The operation will begin within days of Tuesday’s inauguration of Hamid Karzai as Afghanistan’s first directly elected president – an event that itself is a potential target, Maj. Gen. Eric Olson said.
“There could be an unhappy coincidence between the enemy’s spring offensive and the parliamentary elections,” Olson said at the main U.S. base at Bagram, north of Kabul.
He said the aim is to tighten the Afghan-Pakistan border by sending special forces on raids against rebel leaders.
Olson said the offensive – which will cover the entire U.S.-led force of about 18,000 – would attempt to disturb militants in their “winter sanctuaries” so that they will be in no shape to move against the parliamentary vote slated for April.
The military will be “attempting to attack him in those sanctuaries while he’s resting and refitting, staging and planning,” said Olson, the operational commander of U.S. forces in Afghanistan.
The new operation, dubbed Lightning Freedom, follows a security push begun in July to protect the October presidential election, the first vote since the fall of the Taliban in 2001.

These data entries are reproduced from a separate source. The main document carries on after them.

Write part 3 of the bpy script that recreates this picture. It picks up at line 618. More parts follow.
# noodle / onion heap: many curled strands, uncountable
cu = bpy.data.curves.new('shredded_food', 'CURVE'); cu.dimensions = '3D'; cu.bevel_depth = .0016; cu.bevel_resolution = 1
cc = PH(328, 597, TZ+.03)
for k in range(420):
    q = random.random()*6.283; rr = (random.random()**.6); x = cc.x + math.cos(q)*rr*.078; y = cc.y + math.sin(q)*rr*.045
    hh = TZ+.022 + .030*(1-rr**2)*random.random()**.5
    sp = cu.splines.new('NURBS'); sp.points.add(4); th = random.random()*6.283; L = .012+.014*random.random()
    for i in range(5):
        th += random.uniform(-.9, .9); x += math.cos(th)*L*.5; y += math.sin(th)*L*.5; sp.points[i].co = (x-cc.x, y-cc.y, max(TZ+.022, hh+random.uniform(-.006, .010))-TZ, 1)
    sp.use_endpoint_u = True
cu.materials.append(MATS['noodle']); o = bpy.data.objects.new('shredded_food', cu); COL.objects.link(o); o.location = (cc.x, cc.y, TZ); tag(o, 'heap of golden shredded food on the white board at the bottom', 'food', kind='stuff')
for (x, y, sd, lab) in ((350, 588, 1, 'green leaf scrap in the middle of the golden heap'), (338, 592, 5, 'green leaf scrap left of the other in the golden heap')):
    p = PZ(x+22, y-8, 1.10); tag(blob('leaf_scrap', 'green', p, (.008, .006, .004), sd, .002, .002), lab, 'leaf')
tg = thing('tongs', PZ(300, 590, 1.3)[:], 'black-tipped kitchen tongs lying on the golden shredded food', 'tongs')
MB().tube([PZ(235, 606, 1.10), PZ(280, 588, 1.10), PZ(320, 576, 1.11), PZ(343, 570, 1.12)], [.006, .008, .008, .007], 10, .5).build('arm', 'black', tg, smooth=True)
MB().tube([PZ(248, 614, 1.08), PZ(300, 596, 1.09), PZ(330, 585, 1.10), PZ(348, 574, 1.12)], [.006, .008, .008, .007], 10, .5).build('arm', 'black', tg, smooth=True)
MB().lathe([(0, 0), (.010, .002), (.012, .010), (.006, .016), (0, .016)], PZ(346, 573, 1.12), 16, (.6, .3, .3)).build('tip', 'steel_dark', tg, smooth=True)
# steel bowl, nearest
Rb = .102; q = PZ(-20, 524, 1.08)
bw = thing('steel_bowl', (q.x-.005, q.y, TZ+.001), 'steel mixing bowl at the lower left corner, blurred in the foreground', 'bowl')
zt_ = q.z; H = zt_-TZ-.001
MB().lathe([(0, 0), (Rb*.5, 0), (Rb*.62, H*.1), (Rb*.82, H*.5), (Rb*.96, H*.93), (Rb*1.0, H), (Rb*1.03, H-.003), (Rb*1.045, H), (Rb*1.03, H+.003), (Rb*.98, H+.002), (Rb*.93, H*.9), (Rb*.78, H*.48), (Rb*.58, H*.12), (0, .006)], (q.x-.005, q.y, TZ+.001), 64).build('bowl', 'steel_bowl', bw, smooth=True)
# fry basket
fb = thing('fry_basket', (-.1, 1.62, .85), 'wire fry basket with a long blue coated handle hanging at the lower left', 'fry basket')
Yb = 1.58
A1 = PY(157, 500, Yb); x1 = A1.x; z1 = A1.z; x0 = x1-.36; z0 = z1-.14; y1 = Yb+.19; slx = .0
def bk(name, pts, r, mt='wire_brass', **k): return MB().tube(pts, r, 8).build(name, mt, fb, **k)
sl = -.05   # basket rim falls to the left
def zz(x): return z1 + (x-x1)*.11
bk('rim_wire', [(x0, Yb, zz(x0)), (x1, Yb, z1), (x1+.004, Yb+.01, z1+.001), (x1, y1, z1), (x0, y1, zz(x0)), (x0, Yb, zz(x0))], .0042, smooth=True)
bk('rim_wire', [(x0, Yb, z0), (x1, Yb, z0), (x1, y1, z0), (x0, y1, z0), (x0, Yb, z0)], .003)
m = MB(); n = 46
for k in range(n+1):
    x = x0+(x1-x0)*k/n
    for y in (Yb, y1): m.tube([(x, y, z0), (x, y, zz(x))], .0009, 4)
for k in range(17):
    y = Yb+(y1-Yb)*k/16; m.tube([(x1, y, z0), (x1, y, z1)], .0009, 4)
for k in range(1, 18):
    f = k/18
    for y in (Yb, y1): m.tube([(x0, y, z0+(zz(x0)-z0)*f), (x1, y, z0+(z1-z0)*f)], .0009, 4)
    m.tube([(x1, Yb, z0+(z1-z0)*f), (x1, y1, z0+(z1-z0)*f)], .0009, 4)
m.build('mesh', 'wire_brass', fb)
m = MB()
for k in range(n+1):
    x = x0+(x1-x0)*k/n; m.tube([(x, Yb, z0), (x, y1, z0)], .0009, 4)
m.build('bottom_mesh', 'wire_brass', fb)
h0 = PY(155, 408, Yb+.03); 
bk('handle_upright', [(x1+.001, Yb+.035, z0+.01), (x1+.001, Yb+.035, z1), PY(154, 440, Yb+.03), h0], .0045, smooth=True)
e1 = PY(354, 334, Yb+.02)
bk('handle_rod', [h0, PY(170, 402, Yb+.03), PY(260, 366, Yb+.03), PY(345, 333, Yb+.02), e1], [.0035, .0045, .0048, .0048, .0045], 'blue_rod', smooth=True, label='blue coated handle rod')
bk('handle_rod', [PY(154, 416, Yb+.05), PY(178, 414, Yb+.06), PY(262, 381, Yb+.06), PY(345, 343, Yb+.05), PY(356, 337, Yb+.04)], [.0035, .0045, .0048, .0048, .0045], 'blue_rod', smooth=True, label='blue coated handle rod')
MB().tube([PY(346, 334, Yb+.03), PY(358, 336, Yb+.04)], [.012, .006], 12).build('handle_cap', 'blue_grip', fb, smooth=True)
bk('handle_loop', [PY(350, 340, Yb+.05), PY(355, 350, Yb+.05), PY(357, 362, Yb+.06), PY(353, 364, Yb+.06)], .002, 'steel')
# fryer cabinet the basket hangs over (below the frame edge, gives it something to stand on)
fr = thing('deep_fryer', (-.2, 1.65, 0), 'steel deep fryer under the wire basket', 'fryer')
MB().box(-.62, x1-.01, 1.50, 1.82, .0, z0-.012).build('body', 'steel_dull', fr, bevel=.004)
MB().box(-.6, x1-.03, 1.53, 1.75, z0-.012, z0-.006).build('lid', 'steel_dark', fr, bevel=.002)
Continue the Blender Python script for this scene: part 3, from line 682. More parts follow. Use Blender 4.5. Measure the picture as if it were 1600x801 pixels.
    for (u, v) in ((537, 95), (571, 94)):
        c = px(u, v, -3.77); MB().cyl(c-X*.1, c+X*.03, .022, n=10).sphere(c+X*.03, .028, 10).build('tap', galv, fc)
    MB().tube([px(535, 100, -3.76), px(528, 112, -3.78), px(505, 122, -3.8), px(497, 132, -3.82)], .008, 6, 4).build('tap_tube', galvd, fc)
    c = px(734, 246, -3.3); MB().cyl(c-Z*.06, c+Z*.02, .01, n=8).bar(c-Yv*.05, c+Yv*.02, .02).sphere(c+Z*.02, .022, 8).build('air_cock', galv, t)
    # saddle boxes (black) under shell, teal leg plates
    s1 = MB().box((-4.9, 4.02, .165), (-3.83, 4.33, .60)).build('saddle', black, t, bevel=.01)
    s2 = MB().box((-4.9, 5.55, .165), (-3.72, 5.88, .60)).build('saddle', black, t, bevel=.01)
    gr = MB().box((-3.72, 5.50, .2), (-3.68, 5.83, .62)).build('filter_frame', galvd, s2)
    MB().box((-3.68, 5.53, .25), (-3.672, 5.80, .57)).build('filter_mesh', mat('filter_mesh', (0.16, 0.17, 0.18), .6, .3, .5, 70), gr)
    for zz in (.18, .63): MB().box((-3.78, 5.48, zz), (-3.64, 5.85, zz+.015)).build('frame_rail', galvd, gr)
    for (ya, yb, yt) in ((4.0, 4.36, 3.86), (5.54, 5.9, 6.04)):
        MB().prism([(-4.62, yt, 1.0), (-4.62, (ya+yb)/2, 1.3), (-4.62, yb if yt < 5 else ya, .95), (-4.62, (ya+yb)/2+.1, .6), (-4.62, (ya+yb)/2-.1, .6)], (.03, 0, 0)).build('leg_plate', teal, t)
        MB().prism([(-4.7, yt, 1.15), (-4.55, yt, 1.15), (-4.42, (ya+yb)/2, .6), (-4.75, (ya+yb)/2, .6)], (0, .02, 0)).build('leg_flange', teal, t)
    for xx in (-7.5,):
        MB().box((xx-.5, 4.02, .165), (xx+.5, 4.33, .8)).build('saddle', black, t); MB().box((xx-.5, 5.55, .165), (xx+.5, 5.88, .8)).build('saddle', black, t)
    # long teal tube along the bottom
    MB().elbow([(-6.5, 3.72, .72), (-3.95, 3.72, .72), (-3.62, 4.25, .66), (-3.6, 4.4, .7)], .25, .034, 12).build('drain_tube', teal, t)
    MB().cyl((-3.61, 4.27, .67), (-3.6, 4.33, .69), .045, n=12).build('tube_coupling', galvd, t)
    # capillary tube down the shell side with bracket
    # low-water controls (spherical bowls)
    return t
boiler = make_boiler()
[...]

Forty people were reported killed on election day, Oct. 9, but Taliban holdouts failed to make good on threats to assault polling stations across the country.
More than 8 million Afghans voted, handing Karzai a majority that foreign donors bankrolling the country’s democratic rebirth hope will bring stability after more than 20 years of fighting.
Still, violence continues to plague the south and east, where militants are strongest. A roadside bomb killed two U.S. soldiers in Uruzgan province last week, and American officials say militants continue to cross to and from neighboring Pakistan.